**What you will do:** Nothing but the lines from the one containing "Reconstruct this image" down to the one containing "R = math.radians", both included, should be echoed, and each exactly as it stands.

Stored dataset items
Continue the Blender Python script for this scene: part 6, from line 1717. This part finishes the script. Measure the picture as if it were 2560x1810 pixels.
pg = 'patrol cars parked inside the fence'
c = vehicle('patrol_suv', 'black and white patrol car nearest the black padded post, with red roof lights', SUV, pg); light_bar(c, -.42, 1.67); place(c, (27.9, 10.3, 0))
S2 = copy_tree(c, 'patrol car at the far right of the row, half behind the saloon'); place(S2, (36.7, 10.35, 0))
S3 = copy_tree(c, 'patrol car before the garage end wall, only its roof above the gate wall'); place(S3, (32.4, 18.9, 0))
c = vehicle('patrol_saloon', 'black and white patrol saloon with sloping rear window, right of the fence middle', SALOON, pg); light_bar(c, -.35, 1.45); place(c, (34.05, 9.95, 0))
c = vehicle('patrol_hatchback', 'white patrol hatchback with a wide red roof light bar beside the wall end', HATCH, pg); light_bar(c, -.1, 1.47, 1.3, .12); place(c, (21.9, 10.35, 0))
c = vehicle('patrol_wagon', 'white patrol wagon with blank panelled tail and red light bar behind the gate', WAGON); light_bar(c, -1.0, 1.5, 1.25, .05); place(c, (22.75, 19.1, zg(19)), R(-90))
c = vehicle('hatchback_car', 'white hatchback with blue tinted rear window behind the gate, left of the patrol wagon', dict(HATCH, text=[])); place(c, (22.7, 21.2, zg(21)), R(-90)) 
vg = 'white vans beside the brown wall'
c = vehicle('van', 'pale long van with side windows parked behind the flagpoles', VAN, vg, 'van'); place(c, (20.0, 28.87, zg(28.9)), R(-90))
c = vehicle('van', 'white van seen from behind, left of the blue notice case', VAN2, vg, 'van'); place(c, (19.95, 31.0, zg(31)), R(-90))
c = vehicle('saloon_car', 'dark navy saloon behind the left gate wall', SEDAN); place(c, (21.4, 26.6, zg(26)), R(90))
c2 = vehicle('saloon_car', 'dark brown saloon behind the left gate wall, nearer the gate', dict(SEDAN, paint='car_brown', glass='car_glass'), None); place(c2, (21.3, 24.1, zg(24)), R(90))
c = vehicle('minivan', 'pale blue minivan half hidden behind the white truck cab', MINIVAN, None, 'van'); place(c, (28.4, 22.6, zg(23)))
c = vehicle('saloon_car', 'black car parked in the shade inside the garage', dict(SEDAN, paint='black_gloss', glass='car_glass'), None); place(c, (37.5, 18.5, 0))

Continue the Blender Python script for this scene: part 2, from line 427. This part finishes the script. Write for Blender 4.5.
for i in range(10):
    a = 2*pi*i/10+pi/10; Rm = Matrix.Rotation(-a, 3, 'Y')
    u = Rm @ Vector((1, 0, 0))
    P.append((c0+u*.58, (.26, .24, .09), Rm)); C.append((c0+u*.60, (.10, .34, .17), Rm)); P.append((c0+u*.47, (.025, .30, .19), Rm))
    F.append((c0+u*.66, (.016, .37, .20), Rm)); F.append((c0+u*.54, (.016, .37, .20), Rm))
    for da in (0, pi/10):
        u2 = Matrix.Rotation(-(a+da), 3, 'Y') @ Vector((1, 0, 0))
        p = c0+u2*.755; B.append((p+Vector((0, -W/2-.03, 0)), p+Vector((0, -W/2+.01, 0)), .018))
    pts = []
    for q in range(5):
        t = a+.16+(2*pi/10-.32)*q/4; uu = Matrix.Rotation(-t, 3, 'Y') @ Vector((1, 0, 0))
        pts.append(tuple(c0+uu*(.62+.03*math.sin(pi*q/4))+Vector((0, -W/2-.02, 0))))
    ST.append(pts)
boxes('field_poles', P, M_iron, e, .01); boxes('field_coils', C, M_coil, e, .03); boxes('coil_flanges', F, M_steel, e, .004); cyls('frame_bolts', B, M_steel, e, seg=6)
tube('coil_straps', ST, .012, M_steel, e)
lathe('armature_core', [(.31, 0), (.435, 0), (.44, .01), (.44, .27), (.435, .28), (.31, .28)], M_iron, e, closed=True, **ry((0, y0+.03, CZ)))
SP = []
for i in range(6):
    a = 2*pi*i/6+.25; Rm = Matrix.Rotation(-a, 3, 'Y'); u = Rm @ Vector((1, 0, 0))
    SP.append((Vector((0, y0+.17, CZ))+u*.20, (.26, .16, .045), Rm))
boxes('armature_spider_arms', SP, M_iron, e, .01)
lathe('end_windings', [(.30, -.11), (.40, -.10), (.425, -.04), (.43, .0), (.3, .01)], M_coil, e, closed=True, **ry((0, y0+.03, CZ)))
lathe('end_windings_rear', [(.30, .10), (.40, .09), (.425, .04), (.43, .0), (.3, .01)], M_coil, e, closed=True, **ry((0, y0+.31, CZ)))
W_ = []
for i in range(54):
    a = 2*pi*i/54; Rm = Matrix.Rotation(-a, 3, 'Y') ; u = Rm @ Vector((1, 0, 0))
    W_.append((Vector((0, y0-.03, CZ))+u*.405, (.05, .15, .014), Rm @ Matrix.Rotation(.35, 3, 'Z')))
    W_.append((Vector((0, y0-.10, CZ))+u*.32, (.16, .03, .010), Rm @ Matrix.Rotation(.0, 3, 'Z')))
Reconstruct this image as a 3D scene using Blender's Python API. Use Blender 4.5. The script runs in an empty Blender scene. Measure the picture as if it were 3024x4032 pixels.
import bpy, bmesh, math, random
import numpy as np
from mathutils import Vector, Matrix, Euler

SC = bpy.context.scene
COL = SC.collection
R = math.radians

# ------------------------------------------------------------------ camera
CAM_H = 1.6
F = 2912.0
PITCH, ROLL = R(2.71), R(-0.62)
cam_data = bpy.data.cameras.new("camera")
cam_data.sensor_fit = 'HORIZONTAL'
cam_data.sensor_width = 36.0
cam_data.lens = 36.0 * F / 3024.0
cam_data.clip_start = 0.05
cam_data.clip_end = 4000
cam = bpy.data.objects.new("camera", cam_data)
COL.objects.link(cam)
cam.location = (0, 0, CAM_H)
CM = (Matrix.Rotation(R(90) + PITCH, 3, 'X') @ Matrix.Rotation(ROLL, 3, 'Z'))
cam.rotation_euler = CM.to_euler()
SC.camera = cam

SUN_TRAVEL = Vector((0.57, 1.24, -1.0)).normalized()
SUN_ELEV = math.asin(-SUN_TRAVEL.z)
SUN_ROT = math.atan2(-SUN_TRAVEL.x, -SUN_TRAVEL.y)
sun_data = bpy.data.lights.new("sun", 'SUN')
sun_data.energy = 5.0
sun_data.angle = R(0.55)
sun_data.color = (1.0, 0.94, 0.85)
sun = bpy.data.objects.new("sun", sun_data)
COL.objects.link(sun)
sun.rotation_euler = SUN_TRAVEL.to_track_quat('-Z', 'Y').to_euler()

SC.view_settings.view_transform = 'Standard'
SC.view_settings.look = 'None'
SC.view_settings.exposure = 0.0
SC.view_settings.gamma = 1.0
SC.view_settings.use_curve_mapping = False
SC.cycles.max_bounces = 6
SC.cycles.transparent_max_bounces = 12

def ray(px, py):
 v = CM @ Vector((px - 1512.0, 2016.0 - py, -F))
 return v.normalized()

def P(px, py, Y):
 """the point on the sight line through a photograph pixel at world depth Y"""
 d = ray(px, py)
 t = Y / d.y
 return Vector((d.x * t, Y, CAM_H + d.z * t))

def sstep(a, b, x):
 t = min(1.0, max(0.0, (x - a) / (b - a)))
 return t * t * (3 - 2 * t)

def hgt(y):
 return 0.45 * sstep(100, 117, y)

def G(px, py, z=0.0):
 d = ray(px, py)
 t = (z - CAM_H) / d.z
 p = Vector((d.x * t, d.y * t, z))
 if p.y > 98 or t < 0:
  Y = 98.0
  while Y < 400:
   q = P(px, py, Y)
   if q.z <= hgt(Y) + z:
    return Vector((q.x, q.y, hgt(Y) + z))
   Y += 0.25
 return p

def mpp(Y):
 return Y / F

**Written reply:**
Reconstruct this image as a 3D scene using Blender's Python API. Use Blender 4.5. The script runs in an empty Blender scene. Measure the picture as if it were 3024x4032 pixels.
import bpy, bmesh, math, random
import numpy as np
from mathutils import Vector, Matrix, Euler

SC = bpy.context.scene
COL = SC.collection
R = math.radians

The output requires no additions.